Amid the continuing arguments about whether the UK started to pack its bags ahead of leaving the EU last week, the more serious problem is that the Eurozone leaders have signed up for a future of deflation, recession and mass unemployment. The debt crisis remains fully in force, since nothing agreed last week actually makes investors much more likely to buy Eurozone sovereign debt. I expect most countries will still see their credit rating cut soon. The German-led plan amounts to aiming for balanced budgets, cutting spending and hoping that somehow that will save the Euro.
What it will undoubtedly do is push the Eurozone economy further into slump, raising unemployment above its current 10.3% rate.

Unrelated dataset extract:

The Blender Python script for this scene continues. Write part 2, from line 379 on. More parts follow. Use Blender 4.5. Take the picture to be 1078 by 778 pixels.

In Ireland it’s 14.5%, in Greece 16%, and in Spain an appalling 21.5%. All the Euro has to offer the people of these countries is years of unemployment, falling living standards and bitterness. How this is supposed to increase the cohesion of the EU I don’t understand.
Nor will it help the debt problem. We face a prolonged debt-deflation period in which GDP will fall faster than public debt, so the debt-to-GDP ratio will keep worsening, private sector investors will keep well clear of the Eurozone (except maybe Germany) and Europe will lose a decade of growth while national divisions harden. The UK may unfairly get some of the blame for this, as it’s easier to scapegoat the one major European economy that didn’t want to join this club of destruction than accept that the Euro has been a disaster economically and politically.
Unemployment is a terrible thing. It’s not just about the loss of income. We know from many studies that unemployment increases depression and family breakdown. Long term unemployed people become increasingly demoralised, lose their ability to work and lose their human capital. So high unemployment reduces future economic output beyond the fact that people are currently not working, a phenomenon economists call hysteresis.
As a school student studying economics, I had my own glimpse of the evil of unemployment. Near where I lived, a town called Corby, almost entirely dependent on jobs in the local steel works was told that the works would shut. The father of a friend of mine, well a girl I thought at the time I was in love with (it was years later before I discovered what real love is, but when you’re young it seems just as intense), was made redundant when the steel works shut and the whole family went to pieces. It was very sad to watch. Corby eventually generated new jobs to replace the closed steel works. When I say eventually, I mean it took 12 years, in a well located town in the booming south of the UK. In a wider European slump it would take far longer.
I blogged before about the disastrous role of high unemployment in German history. It baffles me that German politicians aren’t more concerned about what their balanced budget approach is going to do to Europe. They are killing the Eurozone, slowly, and with it the EU.
Vazgen
Are there any estimates of how much impact will this worsening in Europe cause to the UK? If the EU economy freezes and a recession takes place, it should also cause a significant depression in the UK financial market as well due to the high volumes of economic and financial integration.
Simon Taylor
Most economic commentators forecast a recession in Europe from next year, except possibly Germany. The implementation of the planned balanced budget amendments would damage growth in 2013 and later (if it ever gets implemented). The UK currently has a slightly better outlook because of sterling’s devaluation but its biggest trading partner is the rest of the EU so that outlook is likely to get worse.
The UK’s financial markets are less connected with the UK economy or even Europe’s and more with global flows. But a fall in European economic activity is likely to damage capital raising and M&A activities, which are already quite low. But there should be lots of financial restructuring work around.